• **YOUR INSTRUCTIONS**: Pick out each line containing the string "from".
* start INFORMATION SUPPLIED *
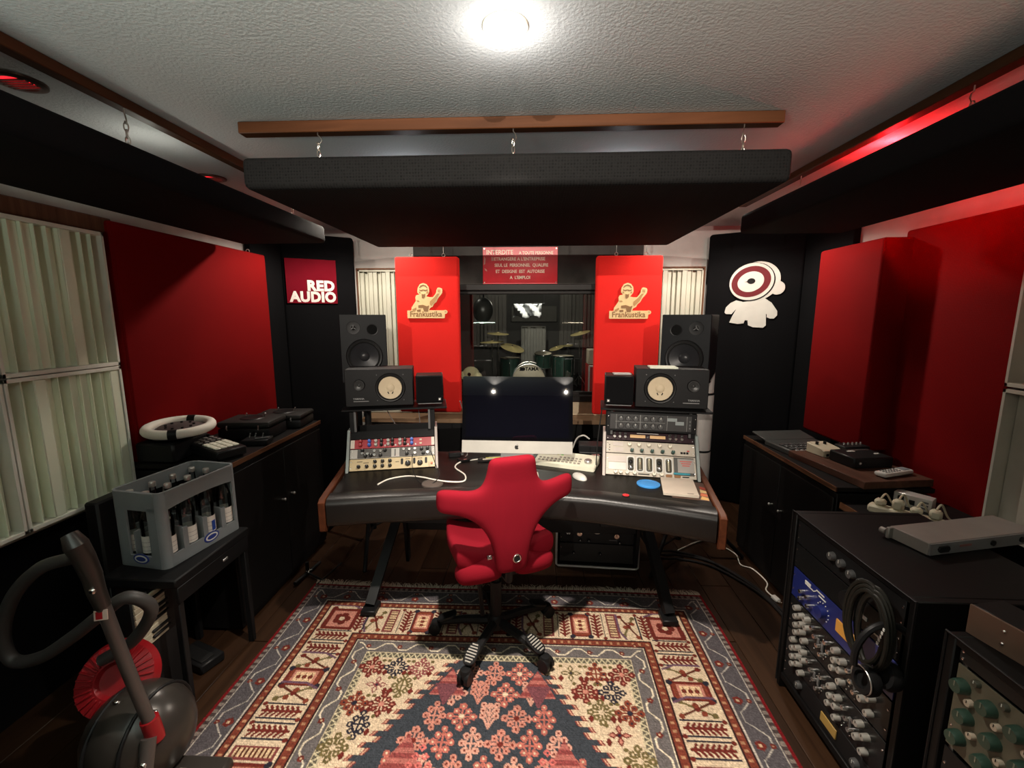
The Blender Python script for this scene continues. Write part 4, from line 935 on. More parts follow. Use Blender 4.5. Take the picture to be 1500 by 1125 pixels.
tag(MB().tube(spline([(.27,2.85,z(.006)),(.30,2.88,z(.065)),(.345,2.89,z(.085)),(.385,2.885,z(.062))],8),.005,WHITE,8).build('white_cable'),'short white cable arching up right behind the computer','cable')
bk=thing('clamp_device','small black clamp-like device beside the right sloped rack','device',(.385,2.60,z(0)),R(8)); MB().box((0,0,.02),(.05,.045,.04),BLKPLAST,.004).build('body',bk); MB().box((0,-.01,.043),(.046,.03,.008),STEEL,.001).build('clip',bk); MB().box((0,-.024,.018),(.03,.002,.01),INKW).build('label',bk)
tag(MB().tube(spline([(-.45,2.66,1.10),(-.44,2.72,1.02),(-.42,2.73,.90),(-.415,2.70,z(.01)),(-.42,2.66,z(.003))],8),.0035,mat('grey_cable_jacket',(.16,.14,.13),.5),6).build('grey_cable'),'grey cable hanging from the left cube speaker to the desk','cable')
tag(MB().tube(spline([(-.94,2.70,1.06),(-.92,2.74,.98),(-.88,2.735,.90),(-.86,2.70,z(.004))],8),.003,mat('grey_cable_jacket',(.16,.14,.13),.5),6).build('grey_cable'),'grey cable dropping behind the left rack, the left one of two','cable')
tag(MB().tube(spline([(-.74,2.74,1.06),(-.735,2.76,.98),(-.73,2.75,.88),(-.73,2.72,z(.004))],8),.003,mat('grey_cable_jacket',(.16,.14,.13),.5),6).build('grey_cable'),'grey cable dropping behind the left rack, the right one of two','cable')
tag(MB().tube(spline([(.395,2.47,1.09),(.385,2.47,1.0),(.375,2.47,.88),(.37,2.46,z(.004))],8),.0035,mat('thin_black_cord',(.012,.012,.012),.5),6).build('black_cable'),'black cable running down the left side of the right rack','cable')
# ------------------------------------------------------------------ CHAIR
def sub(o,l=2):
    if 'sharp_edge' in o.data.attributes: o.data.attributes.remove(o.data.attributes['sharp_edge'])
    m=o.modifiers.new('smooth','SUBSURF'); m.levels=l; m.render_levels=l; return o
CH=thing('saddle_chair','red wool saddle chair with cross-shaped backrest and black five-star base before the desk','chair',(-.175,2.0,.0135),R(23))
P2={}
def V2(n,u,z): P2[n]=(u,z)
rows=[(.500,.070),(.545,.076),(.615,.086),(.685,.108),(.742,.150),(.83,.156),(.893,.146),(.932,.120),(.985,.110),(1.035,.104)]
cols_=[-1,-.35,.35,1]
for i,(z_,w_) in enumerate(rows):
    for j,c in enumerate(cols_): V2(('c',i,j),c*w_,z_)
for sgn,nm in ((-1,'l'),(1,'r')):
    for k,(u,zs) in enumerate(((.205,(.780,.838,.895)),(.255,(.792,.846,.902)),(.318,(.800,.850,.903)))):
        for i,zz in enumerate(zs): V2((nm,k,i),sgn*u,zz)
F2=[]
for i in range(len(rows)-1):
    for j in range(3): F2.append([('c',i,j),('c',i,j+1),('c',i+1,j+1),('c',i+1,j)])
for nm,jc in (('l',0),('r',3)):
    base=[('c',4,jc),('c',5,jc),('c',6,jc)]
    for k in range(3):
        a=base if k==0 else [(nm,k-1,i) for i in range(3)]; b_=[(nm,k,i) for i in range(3)]
        for i in range(2):
            q=[a[i],b_[i],b_[i+1],a[i+1]]; F2.append(q if nm=='r' else q[::-1])
keys=list(P2); ki={k:i for i,k in enumerate(keys)}; n=len(keys)
def yb(u,z_): return -.232+.62*u*u+ (.10*max(0,.60-z_) ) - .12*max(0,z_-.93)
vs=[];th=.030
for sgn in (-1,1):
    for k in keys:
        u,z_=P2[k]; vs.append((u,yb(u,z_)+sgn*th,z_-.009))
fs=[[ki[k] for k in f] for f in F2]; fsB=fs; 
from collections import Counter
ec=Counter(); 
for f in fs:
    for a,b_ in zip(f,f[1:]+f[:1]): ec[(a,b_)]+=1
sidef=[(b_,a,a+n,b_+n) for (a,b_) in ec if (b_,a) not in ec]
mb=MB(); V,Fc=mb.raw(vs,[tuple(f) for f in fsB]+[tuple(i+n for i in f[::-1]) for f in fs]+sidef,CHAIRRED); bmesh.ops.recalc_face_normals(mb.bm,faces=Fc)
me_=mb.bm; 
br=mb.build('backrest',CH); 
for p in br.data.polygons: p.use_smooth=True
sub(br,3)
# seat: saddle with raised wings
gx=[-.235,-.21,-.12,-.05,.05,.12,.21,.235]; gy=[-.175,-.15,-.05,.06,.16,.235,.255]
def ztop(x,y): 
    a=abs(x)/.235; return .545+.055*a*a+(.030*a if y<-.06 else .0)-.02*max(0,y)/.25-(.02 if (a<.3 and y<-.1) else 0)
def zbot(x,y): return ztop(x,y)-.075-(.035 if y<-.1 and abs(x)>.08 else 0.01)
vs=[];fs=[]; nx,ny=len(gx),len(gy)
for lay in (0,1):
    for j,y in enumerate(gy):
        for i,x in enumerate(gx):
            xx=x*(1-.18*max(0,(y-.05))/.2) ; e=.012 if (i in(0,nx-1) or j in(0,ny-1)) else 0
            yy=y-(0 if j>1 else (-.05 if abs(x)<.09 else 0)+.0)
            vs.append((xx,yy,(ztop(x,y)-e if lay else zbot(x,y)+e)-.009))
id_=lambda l,i,j: l*nx*ny+j*nx+i
for j in range(ny-1):
    for i in range(nx-1):
        fs.append((id_(1,i,j),id_(1,i+1,j),id_(1,i+1,j+1),id_(1,i,j+1))); fs.append((id_(0,i,j),id_(0,i,j+1),id_(0,i+1,j+1),id_(0,i+1,j)))
for i in range(nx-1): fs+= [(id_(0,i,0),id_(0,i+1,0),id_(1,i+1,0),id_(1,i,0)),(id_(0,i+1,ny-1),id_(0,i,ny-1),id_(1,i,ny-1),id_(1,i+1,ny-1))]
for j in range(ny-1): fs+= [(id_(0,0,j+1),id_(0,0,j),id_(1,0,j),id_(1,0,j+1)),(id_(0,nx-1,j),id_(0,nx-1,j+1),id_(1,nx-1,j+1),id_(1,nx-1,j))]
mb=MB(); V,Fc=mb.raw(vs,fs,CHAIRRED); bmesh.ops.recalc_face_normals(mb.bm,faces=Fc); st=mb.build('seat',CH)
for p in st.data.polygons: p.use_smooth=True
sub(st,2)
for sx in (-1,1):
    mb=MB(); mb.box((0,0,0),(.225,.125,.12),CHAIRRED,.038,seg=1); o=mb.build('rear_cushion',CH,(sx*.128,-.150,.478),(R(-6),R(sx*4),R(sx*8)))
    for p in o.data.polygons: p.use_smooth=True
    sub(o,2)
mb=MB(); mb.torus((0,0,0),.017,.004,CHROME,'y',24,8); mb.cyl((0,.006,0),(0,-.002,0),.015,BLKPLAST,seg=16); mb.build('adjuster_ring',CH,(.012,-.262,.570))
MB().cyl((-.085,-.2,.56),(-.105,-.2,.56),.010,CHROME,seg=12).build('side_knob',CH)
MB().box((0,-.02,.42),(.16,.20,.05),BLKPLAST,.01).build('tilt_mechanism',CH)
MB().tube([(0,-.20,.52),(0,-.19,.43),(0,-.06,.41)],.018,BLKMET,8).build('back_bar',CH)
MB().cyl((0,0,.30),(0,0,.41),.018,BLKMET).cyl((0,0,.10),(0,0,.31),.028,BLKMET).build('gas_column',CH)
MB().tube([(-.09,.02,.40),(-.085,.0,.30),(-.07,0,.14)],.011,BLKMET,8).build('foot_ring_bar',CH)
MB().lathe([(0,.06),(.045,.065),(.045,.11),(.03,.13),(0,.13)],BLKPLAST,None,20).build('hub',CH)
RIB=mat('pale_rubber_rib',(.30,.28,.25),.6)
for k in range(5):
    a=R(-111-23+72*k); c,s_=math.cos(a),math.sin(a); T=Matrix.Rotation(a,4,'Z')
    arm=MB(); arm.tube([(.03*c,.03*s_,.095),(.16*c,.16*s_,.088),(.285*c,.285*s_,.065)],[.024,.021,.017],BLKPLAST,8); ao=arm.build('base_arm',CH)
    pd=MB(); pd.prism(rrect(.105,.060,.026,5,0,0),-.006,.006,BLKPLAST,T@Matrix.Translation((.252,0,.098))@Matrix.Rotation(R(22),4,'Y')@Matrix.Rotation(R(-90),4,'X'),.003); po=pd.build('foot_pad',CH)
    rb_=MB()
    for q in range(7): rb_.box((-.039+q*.013,0,.0075),(.006,.048-.0035*abs(q-3)**1.6,.003),RIB,mtx=T@Matrix.Translation((.252,0,.098))@Matrix.Rotation(R(22),4,'Y'))
    if k in (0,1): rb_.build('pad_ribs',po)
    cs_=MB(); cc0=Vector((.315*c,.315*s_,.031)); tg_=Vector((-s_,c,0))
    cs_.cyl(cc0+tg_*.008,cc0+tg_*.026,.0305,BLKPLAST,seg=18).cyl(cc0-tg_*.026,cc0-tg_*.008,.0305,BLKPLAST,seg=18).cyl(cc0-tg_*.02,cc0+tg_*.02,.012,BLKMET,seg=10)
    cs_.lathe([(.034,.0),(.034,.02),(.026,.034),(.0,.038)],BLKPLAST,Matrix.Translation(cc0+Vector((-.004*c,-.004*s_,.004)))@Matrix.Diagonal((.8,.8,1,1)),14); cs_.build('caster',CH)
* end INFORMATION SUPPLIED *
• **REPLY TO THE EXERCISE**:
The Blender Python script for this scene continues. Write part 4, from line 935 on. More parts follow. Use Blender 4.5. Take the picture to be 1500 by 1125 pixels.
tag(MB().tube(spline([(-.45,2.66,1.10),(-.44,2.72,1.02),(-.42,2.73,.90),(-.415,2.70,z(.01)),(-.42,2.66,z(.003))],8),.0035,mat('grey_cable_jacket',(.16,.14,.13),.5),6).build('grey_cable'),'grey cable hanging from the left cube speaker to the desk','cable')
from collections import Counter